NMI teams with Silicon Catalyst for UK semiconductor startups

October 04, 2021 // By Nick Flaherty
NMI teams with Silicon Catalyst for UK semiconductor startups
SiliconCatalyst and the National Microelectronics Institute (NMI) have signed a five year agreement to boost semiconductor startups in the UK

Silicon Catalyst.UK’s parent company, Silicon Catalyst, is the world’s only incubator focused exclusively on funding semiconductor hardware start-ups. It brings together partners for design tools and foundries along with experienced semiconductor advisors such as John East, formerly of Actel, and Wally Rhines, formerly of TI and Mentor Graphics.

“NMI has always been the home of UK semiconductor as the trade association and interfacing with government to keep the industry moving in the right direction so its a perfect fit,” Sean Redmond, UK partner for Silicon Catalyst, told eeNews Europe

 “The NMI is membership driven and they want to grow their membership and from our perspective being able to jointly resource events is ideal, they have the organisation in the UK. We were just bowled away by the fact we got eight applications following our launch in June. There’s a lot of leg work for the due diligence and pre-screening so having the resource of the NMI is perfect as they are well connected and they have exactly the same objectives as us, especially in interfacing with government to help Uk semiconductor startup and design activity,” he said.

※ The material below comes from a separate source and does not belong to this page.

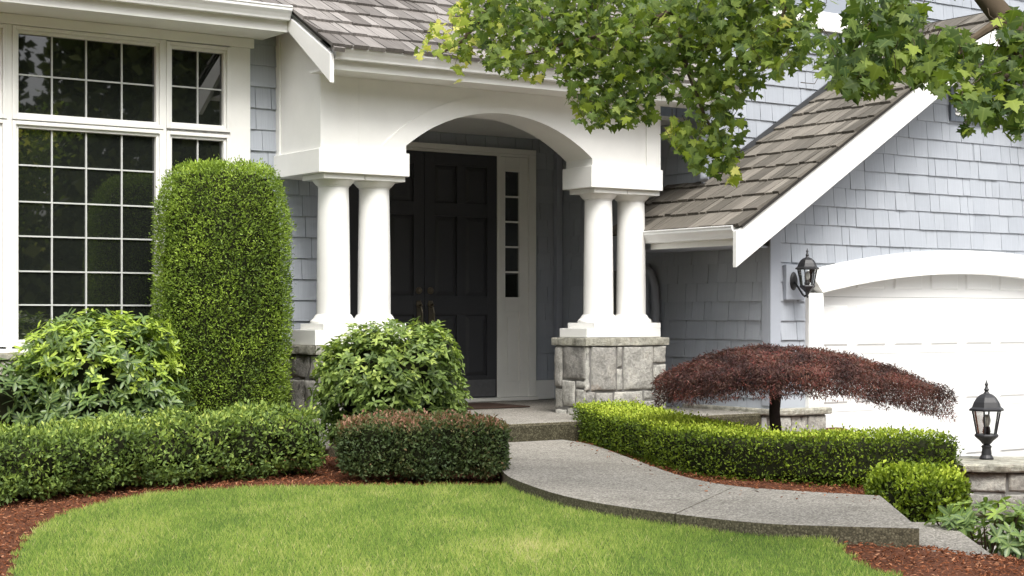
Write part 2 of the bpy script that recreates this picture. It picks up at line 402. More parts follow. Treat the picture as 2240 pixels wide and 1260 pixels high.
# garage walls
S, Z0 = .63, 1.665                                    # pitch and roof-line height at the eave end X = 9.075
rl = lambda x: Z0 + S * (x - 9.075)
DC, HWI = 12.4, 1.97                                   # garage door centre and half width
pts = [at(*p, Y=YG) for p in [(1795, 641), (1862, 625), (1957, 609), (2037, 601), (2116, 600)]]
zi0, ziA = 1.175, 1.368
RI = (HWI ** 2 + (ziA - zi0) ** 2) / (2 * (ziA - zi0))
arch_i = lambda x: ziA - RI + math.sqrt(max(0, RI * RI - (x - DC) ** 2))
arch_o = lambda x: arch_i(DC + (x - DC) * .985) + .222
m = M()
m.box(XG, 10.26, YG + .01, YG + .1, -.5, 1.7)
low = lambda a: (arch_i(a) + .1) if a > 10.26 else -.5
siding(m, Y=YG + .01, region=[(9.94, .3), (10.24, .3), (10.24, rl(10.24) - .1), (9.94, rl(9.94) - .1)])
siding(m, Y=YG + .01, region=[(10.24, 1.2), (12.45, 1.2), (12.45, rl(12.45) - .1), (10.24, rl(10.24) - .1)], floor=low)
siding(m, Y=YG + .01, region=[(12.45, 1.2), (14.6, 1.2), (14.6, rl(10.3) - .1), (12.45, rl(12.45) - .1)], floor=low)
m.prism([(10.26, 1.72), (12.45, 1.72), (14.7, 1.72), (14.7, 2.3), (12.45, rl(12.45) - .15), (10.26, rl(10.26) - .15)], 'y', YG + .012, YG + .1)
m.box(14.5, 15.8, YG + .01, YG + .1, -.5, 1.72)
m.build("garage_front_wall", SIDING, house)
m = M(); m.box(XG + .01, XG + .1, YG + .1, YU + .09, -.5, 1.6); m.box(XG + .01, XG + .1, YU + .095, YD + .06, -.5, 2.7)
siding(m, X=XG + .01, region=R4(YG + .0, YD + .05, .10, 1.56)); siding(m, X=XG + .01, region=R4(YU + .09, YD + .05, 1.56, 3.3))
m.box(XG + .01, XG + .1, YU + .1, YD + .06, 2.7, 4)
m.build("garage_side_wall", SIDING, house)
m = M(); m.box(XG - .012, 9.94, YG - .018, YG + .008, .2, 1.72); m.box(XG - .012, XG + .008, YG + .0085, YG + .09, .2, 1.56)
m.build("corner_board", BLUETRIM, house, .003)
M().box(XG - .03, XG + .008, YG + .02, YD, -.3, .098).build("foundation_band", WHITE, house)
# upper storey
m = M(); m.box(XG + .0, 14.6, YU + .01, YU + .1, 1.5, UPZ)
def above(a): return Z0 + S * (a - 9.075) - .02
wn = (11.30, 12.6)
siding(m, Y=YU + .01, region=[(9.87, above(9.87)), (11.30, above(11.30)), (11.30, UPZ), (9.87, UPZ)])
siding(m, Y=YU + .01, region=[(11.30, above(11.30)), (12.45, above(12.45)), (12.45, 3.70), (11.30, 3.70)])
siding(m, Y=YU + .01, region=[(11.86, 3.70), (14.6, 3.70), (14.6, UPZ), (11.86, UPZ)])
m.build("upper_wall", SIDING, house)
M().box(XG - .05, XG + .04, YU - .02, YU + .008, 2.1, UPZ).build("corner_board", BLUETRIM, house, .003)
m = M(); m.box(10.60, 11.845, YU - .03, YU + .005, 3.68, 3.83); m.box(11.655, 11.845, YU - .025, YU + .005, 3.832, 5.0); m.box(10.60, 10.78, YU - .025, YU + .005, 3.832, 5.0)
m.box(10.785, 11.65, YU - .012, YU + .005, 3.832, 3.865); m.box(11.62, 11.652, YU - .012, YU + .005, 3.866, 4.9)
wu = m.build("upper_window", WHITE, house, .004)
n_ = N("painted sky reflection glass"); UPGL = n_.bsdf((.30, .33, .38), .1, .6)  # reflected sky is painted into the pale blue grey base colour
M().box(10.79, 11.62, YU - .004, YU + .004, 3.867, 4.9).build("pane", UPGL, wu)

# roofs
m = M()
def roof_patch(m, O, U, Vv, Nn, region, expo=0.266, v0=-.01):
    courses(m, O, U, Vv, Nn, region, expo, (.065, .18), .026, .007, .009, .012, v0)
L = math.sqrt(1 + S * S); ev = (1 / L, 0, S / L); en = (-S / L, 0, 1 / L)
# u runs along -Y so that (u, v, n) is right handed; v up the slope from X = 9.02
O = (9.085, 0, Z0 + S * (9.085 - 9.075) + .03)
vmax = (12.45 - 9.085) * L; vside = (XG - 9.085) * L
roof_patch(m, O, (0, -1, 0), ev, en, [(-11.24, 0), (-9.965, 0), (-9.965, vmax), (-11.24, vmax)])
roof_patch(m, O, (0, -1, 0), ev, en, [(-11.75, 0), (-11.24, 0), (-11.24, vside), (-11.75, vside)])
def plate(m, O, U, V, N_, reg, d0, d1):
    O, U, V, N_ = map(np.array, (O, U, V, N_)); n = len(reg)
    m.add([O + U * a + V * b + N_ * d0 for a, b in reg] + [O + U * a + V * b + N_ * d1 for a, b in reg], [tuple(range(n)), tuple(range(2 * n - 1, n - 1, -1))] + [(i, i + n, (i + 1) % n + n, (i + 1) % n) for i in range(n)])
gr = m.build("garage_roof", SHAKE2, house)
m = M(); plate(m, O, (0, -1, 0), ev, en, R4(-11.215, -9.97, .03, vmax), -.03, -.005); plate(m, O, (0, -1, 0), ev, en, R4(-11.75, -11.22, .03, vside), -.03, -.005)
er = (-ev[0], 0, ev[2]); Or = (24.9 - 9.085, 0, O[2])
plate(m, Or, (0, 1, 0), er, (S / L, 0, 1 / L), R4(9.97, 11.215, .03, vmax), -.03, .02)
m.build("roof_deck", DARKWOOD, gr)
m = M(); m.prism([(9.85, rl(9.85)), (12.43, rl(12.43)), (12.43, rl(12.43) + .098), (9.85, rl(9.85) + .098)], 'y', YU - .026, YU - .010)
m.build("flashing", m_plain("dark lead flashing", (.05, .052, .056), .6), gr)
# porch + main roof: one plane z = 2.95 + .56 (y - 10.70)
SP = .56; LP = math.sqrt(1 + SP * SP); pv = (0, 1 / LP, SP / LP); pn = (0, -SP / LP, 1 / LP)
OP = (0, 10.66, 2.95 + SP * (10.66 - 10.70) + .02); vl = (11.30 - 10.66) * LP
m = M(); roof_patch(m, OP, (1, 0, 0), pv, pn, R4(5.73, 9.80, 0, 5.2), .262, .0); roof_patch(m, OP, (1, 0, 0), pv, pn, R4(.5, 5.73, vl, 5.2), .262, vl)
# doubled starter shakes at the eave ends
roof_patch(m, (0, 10.65, OP[2] - .035), (1, 0, 0), pv, pn, R4(5.74, 5.83, 0, .2), .262, .0)
hr = m.build("main_roof", SHAKE, house)
m = M(); plate(m, OP, (1, 0, 0), pv, pn, R4(5.74, 9.80, .03, 5.2), -.03, -.005); plate(m, OP, (1, 0, 0), pv, pn, R4(-2, 5.735, vl + .03, 5.2), -.03, -.005)
m.build("roof_deck", DARKWOOD, hr)
# rake boards, fascias, gutters
def rake(x, z0, z1): return (x, z0), (x, z1)
m = M(); m.prism([(9.075, 1.367), (12.45, 1.367 + S * 3.375 + .05), (12.45, Z0 + S * 3.375), (9.075, Z0)], 'y', 9.985, 10.03)
m.prism([(12.4502, 1.367 + S * 3.375 + .05), (15.825, 1.367), (15.825, Z0), (12.4502, Z0 + S * 3.375)], 'y', 9.985, 10.03)
m.build("rake_board", WHITE, house, .004)
m = M(); m.prism([(10.70, 2.685), (11.40, 3.17), (11.40, 3.285), (10.70, 2.90)], 'x', 5.735, 5.77); m.build("rake_board", WHITE, house, .004)
M().box(9.172, 9.20, 10.031, 11.20, 1.555, 1.72).build("fascia", WHITE, house)
M().box(5.771, 9.80, 10.785, 10.81, 2.80, 2.955).build("fascia", WHITE, house)
M().box(-2, 5.733, 11.385, 11.41, 3.15, 3.325).build("fascia", WHITE, house)
m = M(); m.prism([(9.202, 10.031), (9.36, 10.031), (9.36, 10.40), (XG - .014, 10.40), (XG - .014, 11.75), (9.202, 11.75)], "z", 1.558, 1.575); m.build("soffit", BLUETRIM, house)
m = M().box(5.775, 9.80, 10.812, 11.098, 2.803, 2.82); m.build("soffit", WHITE, house)
m = M().box(-2, 5.74, 11.412, YW, 3.152, 3.17); m.build("soffit", WHITE, house)
def gutter(name, prof, axis, a0, a1):
    """prof: profile out from the fascia (o, z), drawn to an open trough with thickness"""
    m = M(); m.prism(prof, axis, a0, a1); return m.build(name, GUTTER, house, .004)
def gprof(o0, zt, s):  # K-style profile, o decreasing outwards by s*d
    return [(o0, zt), (o0, zt - .105), (o0 + s * .062, zt - .105), (o0 + s * .068, zt - .088), (o0 + s * .085, zt - .06), (o0 + s * .105, zt - .035), (o0 + s * .105, zt - .014), (o0 + s * .112, zt - .012), (o0 + s * .112, zt)]
gutter("gutter", gprof(10.783, 2.972, -1), 'x', 5.79, 9.80)
gutter("gutter", gprof(11.383, 3.335, -1), 'x', -2, 5.725)
gutter("gutter", [(x, z) for x, z in gprof(9.17, 1.712, -1)], 'y', 10.0305, 11.20)
m = M(); m.tube([(9.25, 11.62, 1.54), (9.32, 11.78, 1.49), (9.55, 11.95, 1.46), (9.72, 12.0, 1.44), (9.775, 11.93, 1.38), (9.775, 11.87, 1.24), (9.775, 11.86, 1.05), (9.775, 11.86, -.25)], .038, 10)
m.build("downspout", BLUETRIM, house, smooth=True)
m = M(); m.tube([(9.77, 11.24, 3.3), (9.77, 11.22, 2.45), (9.76, 11.18, 2.3), (9.72, 11.12, 2.19)], .04, 10); m.build("downspout", BLUETRIM, house, smooth=True)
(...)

The other partner for the UK arm of Silicon catalyst is US-based Ron Black, chairman of European RISC-V company Codasip. 

“It’s not just chip design, it all aspects of MEMS, Photonics, SoC, in terms of what you need to get to a business that can attract a Series A round,” he said. “I don’t think there has ever been a time when you could reach out to so many interesting opportunities where the skill sets in the UK have fantastic potential to be globally influential, with photonics, MEMS, SoC and all of those disruptive semiconductor technologies have a growing base of new invention-driven product activity.”

This also includes quantum hardware technologies.

“There’s still scepticism from investors on quantum but it’s the time to get there as a realistic market and one of the things we are doing with the NMI is engaging the university activities that have tremendous focus on quantum,” said Redmond. “It’s really a question of getting that into commercial activities.

Redmond expects to have one or two companies through the current screening but the next round will be assess another eight companies.